Hi Mats,

Look in the /dev directory (ls /dev).
If you only have the boot device and an additional USB drive (in your case, an USB-to-SD adapter),
the boot device shall be /dev/sdM0 and
the USB/SD device shall be /dev/sdU0.0

Kind Regards,
Dante

On 26.11.2014 18:16, Mats Olsson wrote:
Hi dante!

I copied your piclone script in Plan 9 but even though I've been
digging I can't find out how to get the name of the SD card attached
to the pi on which I want to clone my setup on. So, easily put, what
command do I use to get to know that? So I wonder how to get the
device name of the clean SD in the USB card adapter. In your post
first mentioning the script you wrote: "If the device is recognized as
"sdUXX", call "piclone sdUXX". Well that is what I want to find out.
If I get that I'm ready to "rock and roll".

Kind Greetings,
Mats

2014-11-18 23:09 GMT+01:00, dante <subscripti...@posteo.eu>:
Hi Mats,

I posted it before; unfortunately the archive doesn't save the attached
files.
Here is the original post: http://9fans.net/archive/2014/08/78.
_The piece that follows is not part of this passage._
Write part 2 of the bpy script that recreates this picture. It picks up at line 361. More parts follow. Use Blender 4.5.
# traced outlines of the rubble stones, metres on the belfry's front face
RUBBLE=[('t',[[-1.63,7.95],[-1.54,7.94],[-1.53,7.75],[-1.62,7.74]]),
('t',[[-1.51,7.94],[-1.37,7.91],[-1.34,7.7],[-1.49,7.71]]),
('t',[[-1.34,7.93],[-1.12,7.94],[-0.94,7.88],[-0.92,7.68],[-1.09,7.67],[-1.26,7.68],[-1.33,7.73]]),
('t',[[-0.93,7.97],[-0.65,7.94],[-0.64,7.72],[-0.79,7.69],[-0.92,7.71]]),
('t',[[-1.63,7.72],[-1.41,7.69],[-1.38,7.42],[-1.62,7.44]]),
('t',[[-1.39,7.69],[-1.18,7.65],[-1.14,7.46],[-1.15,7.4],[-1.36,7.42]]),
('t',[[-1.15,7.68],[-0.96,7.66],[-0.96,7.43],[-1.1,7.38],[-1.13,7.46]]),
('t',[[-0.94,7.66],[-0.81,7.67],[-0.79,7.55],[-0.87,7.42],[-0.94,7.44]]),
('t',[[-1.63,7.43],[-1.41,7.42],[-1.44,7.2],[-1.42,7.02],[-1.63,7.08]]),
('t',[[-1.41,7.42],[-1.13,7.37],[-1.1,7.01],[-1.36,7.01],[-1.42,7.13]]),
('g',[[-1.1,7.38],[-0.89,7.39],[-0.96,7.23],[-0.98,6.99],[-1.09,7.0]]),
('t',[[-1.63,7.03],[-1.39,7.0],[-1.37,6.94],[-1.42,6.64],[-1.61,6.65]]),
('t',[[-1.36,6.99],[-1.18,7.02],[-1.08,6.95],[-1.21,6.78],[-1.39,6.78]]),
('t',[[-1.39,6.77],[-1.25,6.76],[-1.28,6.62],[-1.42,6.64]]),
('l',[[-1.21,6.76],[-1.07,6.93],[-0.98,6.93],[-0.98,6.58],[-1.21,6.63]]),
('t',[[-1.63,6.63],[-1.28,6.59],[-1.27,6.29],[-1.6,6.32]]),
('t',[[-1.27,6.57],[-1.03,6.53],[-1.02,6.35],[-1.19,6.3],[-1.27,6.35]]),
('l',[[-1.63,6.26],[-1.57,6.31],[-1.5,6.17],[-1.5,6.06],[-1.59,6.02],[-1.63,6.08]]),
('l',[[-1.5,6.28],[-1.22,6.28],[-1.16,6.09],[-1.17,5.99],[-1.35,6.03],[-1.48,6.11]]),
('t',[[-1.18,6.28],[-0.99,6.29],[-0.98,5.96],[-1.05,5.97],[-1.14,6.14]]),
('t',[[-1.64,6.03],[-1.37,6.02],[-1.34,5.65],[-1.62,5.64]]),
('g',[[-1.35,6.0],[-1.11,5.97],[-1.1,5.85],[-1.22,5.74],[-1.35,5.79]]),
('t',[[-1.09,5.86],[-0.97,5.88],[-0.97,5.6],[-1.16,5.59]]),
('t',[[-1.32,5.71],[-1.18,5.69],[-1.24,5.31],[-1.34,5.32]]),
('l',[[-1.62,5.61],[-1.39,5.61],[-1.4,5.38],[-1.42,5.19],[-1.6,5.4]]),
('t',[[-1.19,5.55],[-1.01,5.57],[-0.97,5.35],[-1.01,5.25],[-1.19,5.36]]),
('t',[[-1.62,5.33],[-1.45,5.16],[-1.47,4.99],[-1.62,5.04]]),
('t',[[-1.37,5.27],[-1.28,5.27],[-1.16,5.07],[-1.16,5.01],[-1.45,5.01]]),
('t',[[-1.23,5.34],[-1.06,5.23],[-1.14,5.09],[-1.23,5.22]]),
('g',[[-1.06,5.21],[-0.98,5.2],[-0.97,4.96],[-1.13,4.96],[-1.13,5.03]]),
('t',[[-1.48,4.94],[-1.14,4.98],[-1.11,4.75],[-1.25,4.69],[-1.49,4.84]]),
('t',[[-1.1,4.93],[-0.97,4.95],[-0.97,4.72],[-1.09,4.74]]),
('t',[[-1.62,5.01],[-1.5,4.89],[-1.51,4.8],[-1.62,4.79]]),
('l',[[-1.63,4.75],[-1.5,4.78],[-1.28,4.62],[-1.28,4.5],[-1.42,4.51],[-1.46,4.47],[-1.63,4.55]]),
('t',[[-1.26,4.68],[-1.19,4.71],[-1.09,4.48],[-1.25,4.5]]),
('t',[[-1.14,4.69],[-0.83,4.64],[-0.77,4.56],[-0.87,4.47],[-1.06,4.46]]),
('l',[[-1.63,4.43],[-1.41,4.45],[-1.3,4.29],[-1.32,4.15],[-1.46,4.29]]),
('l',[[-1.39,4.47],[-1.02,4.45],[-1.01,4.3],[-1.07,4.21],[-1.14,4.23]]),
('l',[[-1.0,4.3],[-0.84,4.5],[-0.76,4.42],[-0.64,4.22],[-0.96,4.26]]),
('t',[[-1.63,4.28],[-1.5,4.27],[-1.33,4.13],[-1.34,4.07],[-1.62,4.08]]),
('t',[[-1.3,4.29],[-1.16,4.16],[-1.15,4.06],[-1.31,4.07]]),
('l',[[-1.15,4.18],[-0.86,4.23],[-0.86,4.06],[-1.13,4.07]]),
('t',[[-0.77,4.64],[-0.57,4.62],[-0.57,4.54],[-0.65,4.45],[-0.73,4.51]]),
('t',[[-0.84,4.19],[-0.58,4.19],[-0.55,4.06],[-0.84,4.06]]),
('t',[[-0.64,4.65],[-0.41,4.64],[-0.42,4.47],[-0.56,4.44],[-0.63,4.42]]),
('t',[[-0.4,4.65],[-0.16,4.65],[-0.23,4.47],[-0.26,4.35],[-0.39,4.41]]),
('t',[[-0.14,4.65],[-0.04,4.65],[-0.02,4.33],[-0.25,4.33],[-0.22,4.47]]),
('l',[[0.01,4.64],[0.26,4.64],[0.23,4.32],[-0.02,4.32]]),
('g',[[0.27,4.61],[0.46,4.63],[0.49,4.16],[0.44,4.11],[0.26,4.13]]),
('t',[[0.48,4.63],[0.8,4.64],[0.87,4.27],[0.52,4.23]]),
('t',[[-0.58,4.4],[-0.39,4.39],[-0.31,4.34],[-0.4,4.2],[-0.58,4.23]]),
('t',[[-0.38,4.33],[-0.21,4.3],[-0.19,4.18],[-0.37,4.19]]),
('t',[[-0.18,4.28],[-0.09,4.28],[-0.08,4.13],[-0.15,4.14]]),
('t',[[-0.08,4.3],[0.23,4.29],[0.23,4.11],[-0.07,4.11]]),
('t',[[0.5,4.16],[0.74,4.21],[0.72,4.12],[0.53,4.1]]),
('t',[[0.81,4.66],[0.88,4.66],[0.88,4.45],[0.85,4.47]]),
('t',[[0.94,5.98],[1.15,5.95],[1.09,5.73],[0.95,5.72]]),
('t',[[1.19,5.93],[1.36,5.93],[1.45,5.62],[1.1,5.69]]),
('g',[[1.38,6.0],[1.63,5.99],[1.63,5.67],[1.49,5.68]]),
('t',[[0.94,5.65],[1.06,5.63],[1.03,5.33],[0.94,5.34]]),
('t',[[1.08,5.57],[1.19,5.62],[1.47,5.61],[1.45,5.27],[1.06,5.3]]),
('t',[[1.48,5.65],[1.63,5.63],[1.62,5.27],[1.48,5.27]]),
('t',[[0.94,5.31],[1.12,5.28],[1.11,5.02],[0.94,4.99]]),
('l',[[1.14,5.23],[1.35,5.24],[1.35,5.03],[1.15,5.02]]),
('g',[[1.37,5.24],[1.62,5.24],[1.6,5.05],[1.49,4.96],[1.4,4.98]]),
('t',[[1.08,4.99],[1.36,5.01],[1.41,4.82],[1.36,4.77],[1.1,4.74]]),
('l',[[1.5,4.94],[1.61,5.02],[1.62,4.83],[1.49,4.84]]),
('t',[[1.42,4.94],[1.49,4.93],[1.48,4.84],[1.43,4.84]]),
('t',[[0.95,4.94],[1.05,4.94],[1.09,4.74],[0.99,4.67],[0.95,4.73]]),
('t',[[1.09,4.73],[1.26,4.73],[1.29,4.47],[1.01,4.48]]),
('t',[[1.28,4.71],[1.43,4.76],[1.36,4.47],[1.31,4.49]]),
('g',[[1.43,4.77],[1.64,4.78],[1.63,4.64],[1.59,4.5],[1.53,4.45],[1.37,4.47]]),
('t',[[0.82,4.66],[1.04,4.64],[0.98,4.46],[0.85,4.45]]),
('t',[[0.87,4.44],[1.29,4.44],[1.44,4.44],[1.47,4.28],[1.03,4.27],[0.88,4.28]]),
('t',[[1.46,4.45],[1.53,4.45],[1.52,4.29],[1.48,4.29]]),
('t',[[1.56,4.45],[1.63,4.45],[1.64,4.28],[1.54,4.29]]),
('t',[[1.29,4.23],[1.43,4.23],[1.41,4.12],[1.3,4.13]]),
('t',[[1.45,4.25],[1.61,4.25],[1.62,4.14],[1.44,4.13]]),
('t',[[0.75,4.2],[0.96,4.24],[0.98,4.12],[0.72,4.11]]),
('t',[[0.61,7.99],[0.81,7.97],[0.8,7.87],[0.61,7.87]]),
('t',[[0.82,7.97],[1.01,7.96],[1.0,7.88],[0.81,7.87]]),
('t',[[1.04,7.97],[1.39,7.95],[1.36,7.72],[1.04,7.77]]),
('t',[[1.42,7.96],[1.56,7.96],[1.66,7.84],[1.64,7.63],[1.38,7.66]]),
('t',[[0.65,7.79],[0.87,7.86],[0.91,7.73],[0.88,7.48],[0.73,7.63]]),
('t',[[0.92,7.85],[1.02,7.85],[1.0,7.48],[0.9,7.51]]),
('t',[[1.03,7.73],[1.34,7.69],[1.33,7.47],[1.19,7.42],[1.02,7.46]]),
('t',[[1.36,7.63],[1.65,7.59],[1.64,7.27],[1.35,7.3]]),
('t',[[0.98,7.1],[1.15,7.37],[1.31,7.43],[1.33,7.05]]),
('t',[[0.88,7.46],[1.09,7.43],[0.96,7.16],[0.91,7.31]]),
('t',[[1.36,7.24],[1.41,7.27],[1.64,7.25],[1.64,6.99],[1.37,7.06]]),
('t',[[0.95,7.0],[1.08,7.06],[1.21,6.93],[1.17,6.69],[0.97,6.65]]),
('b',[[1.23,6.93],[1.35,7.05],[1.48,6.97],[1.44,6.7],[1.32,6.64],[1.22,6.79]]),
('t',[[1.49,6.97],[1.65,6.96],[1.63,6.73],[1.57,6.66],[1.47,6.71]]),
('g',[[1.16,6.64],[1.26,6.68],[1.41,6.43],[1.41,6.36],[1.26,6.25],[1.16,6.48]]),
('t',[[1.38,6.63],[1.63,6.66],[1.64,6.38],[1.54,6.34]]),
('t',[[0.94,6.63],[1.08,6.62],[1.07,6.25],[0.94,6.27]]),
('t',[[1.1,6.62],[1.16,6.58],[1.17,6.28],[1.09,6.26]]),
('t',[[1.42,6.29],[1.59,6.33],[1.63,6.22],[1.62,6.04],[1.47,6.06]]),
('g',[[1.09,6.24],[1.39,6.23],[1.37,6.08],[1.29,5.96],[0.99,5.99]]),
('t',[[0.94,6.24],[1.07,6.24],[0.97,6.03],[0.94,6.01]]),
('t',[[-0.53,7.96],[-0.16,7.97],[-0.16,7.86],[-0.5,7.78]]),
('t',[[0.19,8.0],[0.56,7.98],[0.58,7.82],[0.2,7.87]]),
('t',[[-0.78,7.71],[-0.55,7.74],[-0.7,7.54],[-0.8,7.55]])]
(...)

Please see the attachment for the script.

Cheers,
Dante

On 18.11.2014 22:28, Mats Olsson wrote:
Hi dante!

I would appreciate it a lot if you could send the "clone script" that
you used to clone the 9pi imate to a larger SD card. Thanks
beforehand!

Kind Regards,
Mats

2014-11-18 21:29 GMT+01:00, Richard Miller <9f...@hamnavoe.com>:
If you must use a rpi, you should strive to use it as a terminal, and
like every other Plan 9 terminal it should use the central file
server
without local storage.

That would be my advice too.  As an experiment, I set up a 9picpu
using
the SD card as local storage, working mostly as a secondary smtp and
imap
server.  After a bit less than a year, the SD card suffered a
catastrophic
failure. When I say catastrophic, I mean I can't find any meaningful
data
anywhere in the first 120MB or so of /dev/sdM0/data ... just
not-quite-random
looking garbage.

I can't think of any software fault that could wipe out so much of a
disk, with no respect for partition boundaries (the dos partition in
the first 64MB had not been mounted).  But I also know too little
about
the internals of SD cards to understand how they fail.  Maybe some
internal logical-to-physical block mapping table went bad?

Anyway, it's just one anecdotal data point, but I wouldn't be happy
running any plan 9 machine with an SD card as the main filesystem.